**GIVEN EXERCISE:**
Print the entire listing. Each line must match the original exactly.

**DATA EXCERPT:**
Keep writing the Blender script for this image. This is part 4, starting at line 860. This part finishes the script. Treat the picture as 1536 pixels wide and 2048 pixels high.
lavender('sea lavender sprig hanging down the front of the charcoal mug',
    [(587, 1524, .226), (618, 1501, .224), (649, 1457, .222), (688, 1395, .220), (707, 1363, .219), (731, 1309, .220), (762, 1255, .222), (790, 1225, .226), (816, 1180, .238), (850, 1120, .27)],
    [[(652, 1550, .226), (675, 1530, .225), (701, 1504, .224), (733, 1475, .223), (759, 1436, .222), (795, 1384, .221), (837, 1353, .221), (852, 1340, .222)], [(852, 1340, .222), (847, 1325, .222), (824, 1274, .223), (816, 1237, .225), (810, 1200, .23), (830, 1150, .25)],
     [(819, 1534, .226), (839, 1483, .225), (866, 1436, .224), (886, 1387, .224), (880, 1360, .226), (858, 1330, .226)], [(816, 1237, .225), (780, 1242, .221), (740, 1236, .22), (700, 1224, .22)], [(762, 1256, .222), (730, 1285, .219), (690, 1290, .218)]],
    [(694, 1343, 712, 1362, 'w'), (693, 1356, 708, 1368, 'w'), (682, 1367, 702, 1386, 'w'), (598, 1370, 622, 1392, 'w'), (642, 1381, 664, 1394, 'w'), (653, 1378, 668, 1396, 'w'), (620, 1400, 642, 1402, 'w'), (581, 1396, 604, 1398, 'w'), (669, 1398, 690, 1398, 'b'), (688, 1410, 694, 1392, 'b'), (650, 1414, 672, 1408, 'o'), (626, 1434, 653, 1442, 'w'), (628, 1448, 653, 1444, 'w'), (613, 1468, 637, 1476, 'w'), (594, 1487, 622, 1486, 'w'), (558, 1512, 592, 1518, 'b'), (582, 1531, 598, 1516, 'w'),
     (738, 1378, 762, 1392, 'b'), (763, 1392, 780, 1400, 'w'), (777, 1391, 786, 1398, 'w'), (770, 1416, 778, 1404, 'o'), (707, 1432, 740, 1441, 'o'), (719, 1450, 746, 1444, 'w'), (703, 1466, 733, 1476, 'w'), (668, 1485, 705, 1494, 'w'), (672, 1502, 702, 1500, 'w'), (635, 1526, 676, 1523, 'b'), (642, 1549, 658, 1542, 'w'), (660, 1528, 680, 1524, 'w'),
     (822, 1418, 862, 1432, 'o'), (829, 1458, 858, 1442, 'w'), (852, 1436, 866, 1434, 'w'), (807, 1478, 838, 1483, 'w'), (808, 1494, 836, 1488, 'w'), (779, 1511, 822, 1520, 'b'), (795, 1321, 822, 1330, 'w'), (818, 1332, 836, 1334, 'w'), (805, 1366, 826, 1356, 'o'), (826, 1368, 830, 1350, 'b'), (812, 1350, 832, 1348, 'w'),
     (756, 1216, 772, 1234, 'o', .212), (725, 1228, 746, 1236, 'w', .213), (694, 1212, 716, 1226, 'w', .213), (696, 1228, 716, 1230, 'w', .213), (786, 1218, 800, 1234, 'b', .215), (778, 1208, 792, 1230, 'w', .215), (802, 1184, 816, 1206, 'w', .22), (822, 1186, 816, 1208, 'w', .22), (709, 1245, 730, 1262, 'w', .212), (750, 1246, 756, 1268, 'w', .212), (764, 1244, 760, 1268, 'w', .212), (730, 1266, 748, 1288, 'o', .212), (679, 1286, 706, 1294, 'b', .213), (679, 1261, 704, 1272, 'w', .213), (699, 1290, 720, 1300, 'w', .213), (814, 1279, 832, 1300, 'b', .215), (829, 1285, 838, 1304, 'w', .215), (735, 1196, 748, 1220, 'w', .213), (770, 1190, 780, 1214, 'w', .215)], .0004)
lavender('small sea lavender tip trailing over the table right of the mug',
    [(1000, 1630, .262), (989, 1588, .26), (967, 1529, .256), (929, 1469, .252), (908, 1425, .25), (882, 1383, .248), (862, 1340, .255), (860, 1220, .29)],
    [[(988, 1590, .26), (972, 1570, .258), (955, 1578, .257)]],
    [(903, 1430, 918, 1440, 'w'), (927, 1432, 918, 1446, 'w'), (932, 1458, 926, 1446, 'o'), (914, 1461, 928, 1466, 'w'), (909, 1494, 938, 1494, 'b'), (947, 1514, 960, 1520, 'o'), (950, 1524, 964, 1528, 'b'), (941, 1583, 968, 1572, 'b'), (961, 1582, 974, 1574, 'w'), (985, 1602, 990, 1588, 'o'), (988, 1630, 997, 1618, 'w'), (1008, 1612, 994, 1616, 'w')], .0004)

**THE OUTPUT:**
Keep writing the Blender script for this image. This is part 4, starting at line 860. This part finishes the script. Treat the picture as 1536 pixels wide and 2048 pixels high.
lavender('sea lavender sprig hanging down the front of the charcoal mug',
    [(587, 1524, .226), (618, 1501, .224), (649, 1457, .222), (688, 1395, .220), (707, 1363, .219), (731, 1309, .220), (762, 1255, .222), (790, 1225, .226), (816, 1180, .238), (850, 1120, .27)],
    [[(652, 1550, .226), (675, 1530, .225), (701, 1504, .224), (733, 1475, .223), (759, 1436, .222), (795, 1384, .221), (837, 1353, .221), (852, 1340, .222)], [(852, 1340, .222), (847, 1325, .222), (824, 1274, .223), (816, 1237, .225), (810, 1200, .23), (830, 1150, .25)],
     [(819, 1534, .226), (839, 1483, .225), (866, 1436, .224), (886, 1387, .224), (880, 1360, .226), (858, 1330, .226)], [(816, 1237, .225), (780, 1242, .221), (740, 1236, .22), (700, 1224, .22)], [(762, 1256, .222), (730, 1285, .219), (690, 1290, .218)]],
    [(694, 1343, 712, 1362, 'w'), (693, 1356, 708, 1368, 'w'), (682, 1367, 702, 1386, 'w'), (598, 1370, 622, 1392, 'w'), (642, 1381, 664, 1394, 'w'), (653, 1378, 668, 1396, 'w'), (620, 1400, 642, 1402, 'w'), (581, 1396, 604, 1398, 'w'), (669, 1398, 690, 1398, 'b'), (688, 1410, 694, 1392, 'b'), (650, 1414, 672, 1408, 'o'), (626, 1434, 653, 1442, 'w'), (628, 1448, 653, 1444, 'w'), (613, 1468, 637, 1476, 'w'), (594, 1487, 622, 1486, 'w'), (558, 1512, 592, 1518, 'b'), (582, 1531, 598, 1516, 'w'),
     (738, 1378, 762, 1392, 'b'), (763, 1392, 780, 1400, 'w'), (777, 1391, 786, 1398, 'w'), (770, 1416, 778, 1404, 'o'), (707, 1432, 740, 1441, 'o'), (719, 1450, 746, 1444, 'w'), (703, 1466, 733, 1476, 'w'), (668, 1485, 705, 1494, 'w'), (672, 1502, 702, 1500, 'w'), (635, 1526, 676, 1523, 'b'), (642, 1549, 658, 1542, 'w'), (660, 1528, 680, 1524, 'w'),
     (822, 1418, 862, 1432, 'o'), (829, 1458, 858, 1442, 'w'), (852, 1436, 866, 1434, 'w'), (807, 1478, 838, 1483, 'w'), (808, 1494, 836, 1488, 'w'), (779, 1511, 822, 1520, 'b'), (795, 1321, 822, 1330, 'w'), (818, 1332, 836, 1334, 'w'), (805, 1366, 826, 1356, 'o'), (826, 1368, 830, 1350, 'b'), (812, 1350, 832, 1348, 'w'),
     (756, 1216, 772, 1234, 'o', .212), (725, 1228, 746, 1236, 'w', .213), (694, 1212, 716, 1226, 'w', .213), (696, 1228, 716, 1230, 'w', .213), (786, 1218, 800, 1234, 'b', .215), (778, 1208, 792, 1230, 'w', .215), (802, 1184, 816, 1206, 'w', .22), (822, 1186, 816, 1208, 'w', .22), (709, 1245, 730, 1262, 'w', .212), (750, 1246, 756, 1268, 'w', .212), (764, 1244, 760, 1268, 'w', .212), (730, 1266, 748, 1288, 'o', .212), (679, 1286, 706, 1294, 'b', .213), (679, 1261, 704, 1272, 'w', .213), (699, 1290, 720, 1300, 'w', .213), (814, 1279, 832, 1300, 'b', .215), (829, 1285, 838, 1304, 'w', .215), (735, 1196, 748, 1220, 'w', .213), (770, 1190, 780, 1214, 'w', .215)], .0004)
lavender('small sea lavender tip trailing over the table right of the mug',
    [(1000, 1630, .262), (989, 1588, .26), (967, 1529, .256), (929, 1469, .252), (908, 1425, .25), (882, 1383, .248), (862, 1340, .255), (860, 1220, .29)],
    [[(988, 1590, .26), (972, 1570, .258), (955, 1578, .257)]],
    [(903, 1430, 918, 1440, 'w'), (927, 1432, 918, 1446, 'w'), (932, 1458, 926, 1446, 'o'), (914, 1461, 928, 1466, 'w'), (909, 1494, 938, 1494, 'b'), (947, 1514, 960, 1520, 'o'), (950, 1524, 964, 1528, 'b'), (941, 1583, 968, 1572, 'b'), (961, 1582, 974, 1574, 'w'), (985, 1602, 990, 1588, 'o'), (988, 1630, 997, 1618, 'w'), (1008, 1612, 994, 1616, 'w')], .0004)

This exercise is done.